◆ **Given task**:
Starting with the first line below, extract each line through the one that contains "b = MB(); p = onz(620, 291, .0264);", inclusive, excluding pictures.

◆ **Given material**:
++++++++

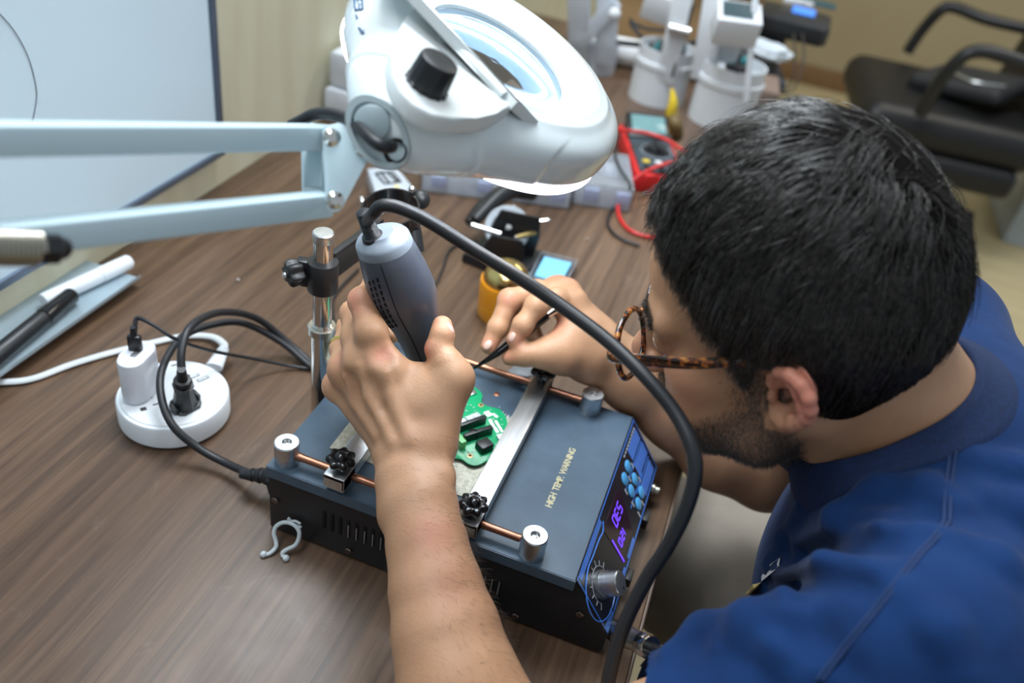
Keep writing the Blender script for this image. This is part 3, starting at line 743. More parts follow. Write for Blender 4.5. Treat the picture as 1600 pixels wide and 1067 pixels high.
# clear case with black chips
q = [onz(u, v, .026) for u, v in [(574, 263), (619, 259), (648, 296), (589, 307)]]
cs = thing('parts_case', (np.mean([p[0] for p in q]), np.mean([p[1] for p in q]), 0), 'small translucent parts case with black strips under its lid beyond the clamp stand', 'case')
quadbox('body', ccw([(p[0], p[1]) for p in q]), .0005, .021, M_FROST, cs, .002)
quadbox('lid', ccw([(p[0], p[1]) for p in q]), .0215, .026, M_FROST, cs, .0015)
b = MB(); F = frame((0, 0, 1), q[2] - q[1])
for (u0, v0, u1, v1) in [(587, 271, 600, 286), (594, 268, 608, 285), (604, 268, 620, 283), (612, 268, 626, 284)]:
    a = onz(u0, v0, .0265); c = onz(u1, v1, .0265); b.box((a + c) / 2, (np.linalg.norm(c - a), .0035, .001), 0, frame((0, 0, 1), c - a))
for (u0, v0, u1, v1) in [(586, 271, 612, 268), (600, 287, 627, 284)]:
    a = onz(u0, v0, .0265); c = onz(u1, v1, .0265); b.box((a + c) / 2, (np.linalg.norm(c - a), .0035, .001), 0, frame((0, 0, 1), c - a))
obj('black_strips', b, M_BLACK, cs)
b = MB(); p = onz(620, 291, .0264); b.box(p, (.010, .008, .0006), 0, F); obj('sticker', b, mat('yellow_sticker', (.75, .68, .35), .5), cs)

# organiser boxes in a row
M_LATCH = mat('milky_latch', (0.50, 0.56, 0.78), .35, trans=.15, ior=1.3)
def organiser(pl, pr, depth, h, label, seed, latches):
    pl = V3(pl); pr = V3(pr); dx = unit(pr - pl); L = np.linalg.norm(pr - pl); dy = V3((-dx[1], dx[0], 0)); F = np.stack([dx, dy, V3((0, 0, 1))], 1)
    c = (pl + pr) / 2 + dy * depth / 2
    t = thing('organiser_box', (c[0], c[1], 0), label, 'storage box', 'clear organiser boxes')
    b = MB(); b.prism([(-L / 2, -depth / 2), (L / 2, -depth / 2), (L / 2, depth / 2), (-L / 2, depth / 2)], .0005, .0035, .001, Mx=F, loc=(c[0], c[1], 0))
    for sx in (-1, 1): b.box(c + dx * sx * (L / 2 - .001) + V3((0, 0, h / 2)), (.002, depth, h), .0005, F)
    for sy in (-1, 1): b.box(c + dy * sy * (depth / 2 - .001) + V3((0, 0, h / 2)), (L, .002, h), .0005, F)
    obj('tray', b, M_FROST, t)
    rr = random.Random(seed)
    for k in (1, 2, 3):
        b = MB(); b.box(c + dx * (-L / 2 + L * k / 4) + V3((0, 0, h / 2)), (.0015, depth - .004, h - .004), 0, F); obj('divider', b, M_FROST, t)
    b = MB(); b.box(c + V3((0, 0, h + .002)), (L + .002, depth + .002, .003), .001, F); obj('lid', b, M_CLEAR, t)
    for k in range(8):
        col = rr.choice([(.10, .18, .55), (.55, .57, .60), (.30, .35, .45), (.6, .45, .35), (.75, .78, .82), (.22, .25, .32)])
        b = MB(); p = c + dx * rr.uniform(-.42, .42) * L + dy * rr.uniform(-.40, .40) * depth + V3((0, 0, .004 + h * .25))
        b.box(p, (rr.uniform(.012, .026), rr.uniform(.008, .018), h * .5), .0015, frame((0, 0, 1), (rr.uniform(-1, 1), rr.uniform(-1, 1), 0))); obj('stored_part', b, mat('part_%d' % int(sum(col) * 100), col, .5), t)
    for a in latches:
        b = MB(); b.box(pl + dx * a * L - dy * .0025 + V3((0, 0, h * .6)), (.022, .004, h * .55), .001, F); obj('latch', b, M_LATCH, t)
organiser(onz(658, 298, 0), onz(787, 314, 0), .115, .034, 'leftmost of the clear organiser boxes, partly under the lamp head', 1, (.2, .75))
organiser(onz(790, 313, 0), onz(888, 326, 0), .115, .034, 'middle clear organiser box behind the black iron holder', 2, (.35, .8))
organiser(onz(893, 318, 0), onz(982, 331, 0), .130, .036, 'rightmost clear organiser box beside the multimeter', 3, (.3, .85))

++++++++

◆ **Output for this task**:
Keep writing the Blender script for this image. This is part 3, starting at line 743. More parts follow. Write for Blender 4.5. Treat the picture as 1600 pixels wide and 1067 pixels high.
# clear case with black chips
q = [onz(u, v, .026) for u, v in [(574, 263), (619, 259), (648, 296), (589, 307)]]
cs = thing('parts_case', (np.mean([p[0] for p in q]), np.mean([p[1] for p in q]), 0), 'small translucent parts case with black strips under its lid beyond the clamp stand', 'case')
quadbox('body', ccw([(p[0], p[1]) for p in q]), .0005, .021, M_FROST, cs, .002)
quadbox('lid', ccw([(p[0], p[1]) for p in q]), .0215, .026, M_FROST, cs, .0015)
b = MB(); F = frame((0, 0, 1), q[2] - q[1])
for (u0, v0, u1, v1) in [(587, 271, 600, 286), (594, 268, 608, 285), (604, 268, 620, 283), (612, 268, 626, 284)]:
    a = onz(u0, v0, .0265); c = onz(u1, v1, .0265); b.box((a + c) / 2, (np.linalg.norm(c - a), .0035, .001), 0, frame((0, 0, 1), c - a))
for (u0, v0, u1, v1) in [(586, 271, 612, 268), (600, 287, 627, 284)]:
    a = onz(u0, v0, .0265); c = onz(u1, v1, .0265); b.box((a + c) / 2, (np.linalg.norm(c - a), .0035, .001), 0, frame((0, 0, 1), c - a))
obj('black_strips', b, M_BLACK, cs)
b = MB(); p = onz(620, 291, .0264); b.box(p, (.010, .008, .0006), 0, F); obj('sticker', b, mat('yellow_sticker', (.75, .68, .35), .5), cs)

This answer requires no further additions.